Information provided>
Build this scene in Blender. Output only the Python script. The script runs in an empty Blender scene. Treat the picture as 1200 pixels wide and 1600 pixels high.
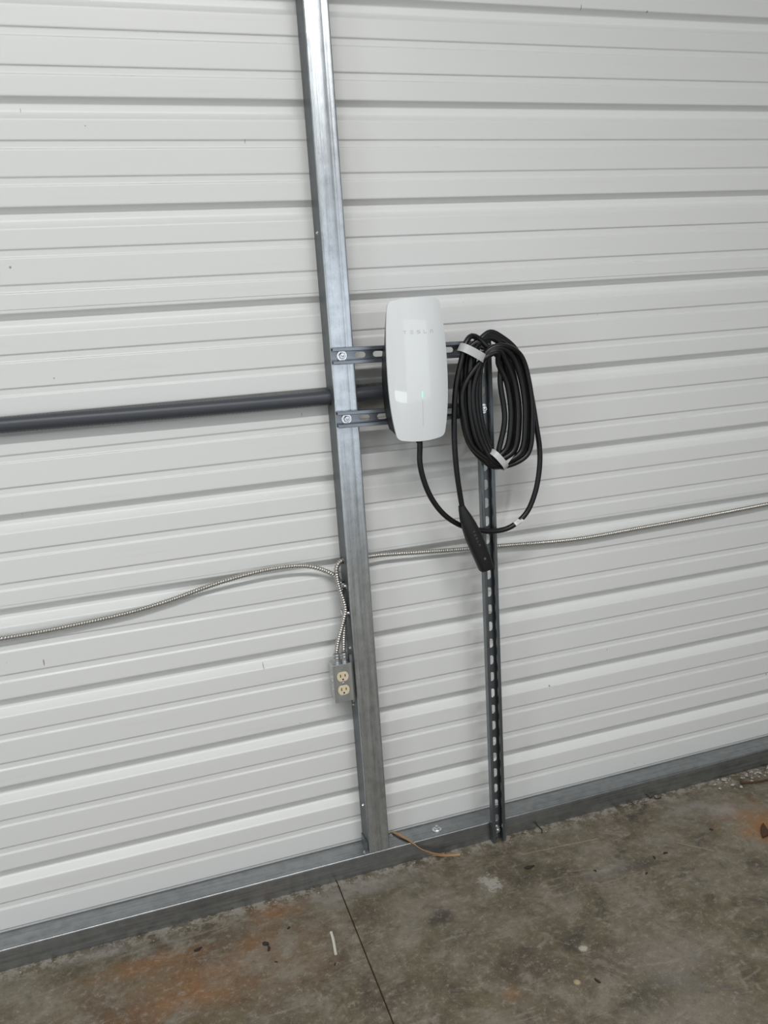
import bpy, bmesh, math, random
from mathutils import Vector, Matrix, noise
random.seed(7)
scene = bpy.context.scene
C = scene.collection

# ---------------------------------------------------------------- camera
def make_camera():
    yaw, pitch, roll, fpx = 0.30688, 0.22427, -0.06712, 1319.49
    fwd = Vector((math.sin(yaw)*math.cos(pitch), math.cos(yaw)*math.cos(pitch), -math.sin(pitch)))
    right = Vector((math.cos(yaw), -math.sin(yaw), 0)); up = right.cross(fwd)
    r = math.cos(roll)*right + math.sin(roll)*up
    u = -math.sin(roll)*right + math.cos(roll)*up
    cam = bpy.data.cameras.new('camera'); o = bpy.data.objects.new('camera', cam); C.objects.link(o)
    m = Matrix((r, u, -fwd)).transposed().to_4x4(); m.translation = (-0.5419, -2.12973, 1.53594)
    o.matrix_world = m
    cam.sensor_fit = 'VERTICAL'; cam.sensor_height = 36.0; cam.lens = fpx/1600*36.0
    cam.clip_start = 0.02
    scene.camera = o
make_camera()

# ---------------------------------------------------------------- light
world = bpy.data.worlds.new('world'); scene.world = world; world.use_nodes = True
world.node_tree.nodes['Background'].inputs[0].default_value = (0.78, 0.86, 1.0, 1)
world.node_tree.nodes['Background'].inputs[1].default_value = 0.6
def area(name, loc, target, sx, sy, power, col):
    l = bpy.data.lights.new(name, 'AREA'); l.shape = 'RECTANGLE'; l.size = sx; l.size_y = sy; l.energy = power; l.color = col
    o = bpy.data.objects.new(name, l); C.objects.link(o); o.location = loc
    o.rotation_euler = (Vector(target)-Vector(loc)).to_track_quat('-Z', 'Y').to_euler()
    return o
# ceiling strip lamps (run along the wall), daylight through the open roller door and the side door
area('strip_lamp_near', (-0.45, -2.6, 3.55), (-0.45, -2.6, 0), 2.4, 0.14, 84, (1.0, 0.995, 0.99))
area('strip_lamp_far', (1.35, -4.9, 3.55), (1.35, -4.9, 0), 0.16, 3.6, 40, (1.0, 0.995, 0.99))
area('strip_lamp_left', (-2.0, -4.4, 3.55), (-2.0, -4.4, 0), 0.16, 3.6, 40, (1.0, 0.995, 0.99))
area('wide_door_daylight', (2.35, -6.9, 1.26), (2.35, 0, 1.26), 4.2, 2.45, 27, (0.92, 0.97, 1.0))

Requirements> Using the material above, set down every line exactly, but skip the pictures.

Task output>
Build this scene in Blender. Output only the Python script. The script runs in an empty Blender scene. Treat the picture as 1200 pixels wide and 1600 pixels high.
import bpy, bmesh, math, random
from mathutils import Vector, Matrix, noise
random.seed(7)
scene = bpy.context.scene
C = scene.collection

# ---------------------------------------------------------------- camera
def make_camera():
    yaw, pitch, roll, fpx = 0.30688, 0.22427, -0.06712, 1319.49
    fwd = Vector((math.sin(yaw)*math.cos(pitch), math.cos(yaw)*math.cos(pitch), -math.sin(pitch)))
    right = Vector((math.cos(yaw), -math.sin(yaw), 0)); up = right.cross(fwd)
    r = math.cos(roll)*right + math.sin(roll)*up
    u = -math.sin(roll)*right + math.cos(roll)*up
    cam = bpy.data.cameras.new('camera'); o = bpy.data.objects.new('camera', cam); C.objects.link(o)
    m = Matrix((r, u, -fwd)).transposed().to_4x4(); m.translation = (-0.5419, -2.12973, 1.53594)
    o.matrix_world = m
    cam.sensor_fit = 'VERTICAL'; cam.sensor_height = 36.0; cam.lens = fpx/1600*36.0
    cam.clip_start = 0.02
    scene.camera = o
make_camera()

# ---------------------------------------------------------------- light
world = bpy.data.worlds.new('world'); scene.world = world; world.use_nodes = True
world.node_tree.nodes['Background'].inputs[0].default_value = (0.78, 0.86, 1.0, 1)
world.node_tree.nodes['Background'].inputs[1].default_value = 0.6
def area(name, loc, target, sx, sy, power, col):
    l = bpy.data.lights.new(name, 'AREA'); l.shape = 'RECTANGLE'; l.size = sx; l.size_y = sy; l.energy = power; l.color = col
    o = bpy.data.objects.new(name, l); C.objects.link(o); o.location = loc
    o.rotation_euler = (Vector(target)-Vector(loc)).to_track_quat('-Z', 'Y').to_euler()
    return o
# ceiling strip lamps (run along the wall), daylight through the open roller door and the side door
area('strip_lamp_near', (-0.45, -2.6, 3.55), (-0.45, -2.6, 0), 2.4, 0.14, 84, (1.0, 0.995, 0.99))
area('strip_lamp_far', (1.35, -4.9, 3.55), (1.35, -4.9, 0), 0.16, 3.6, 40, (1.0, 0.995, 0.99))
area('strip_lamp_left', (-2.0, -4.4, 3.55), (-2.0, -4.4, 0), 0.16, 3.6, 40, (1.0, 0.995, 0.99))
area('wide_door_daylight', (2.35, -6.9, 1.26), (2.35, 0, 1.26), 4.2, 2.45, 27, (0.92, 0.97, 1.0))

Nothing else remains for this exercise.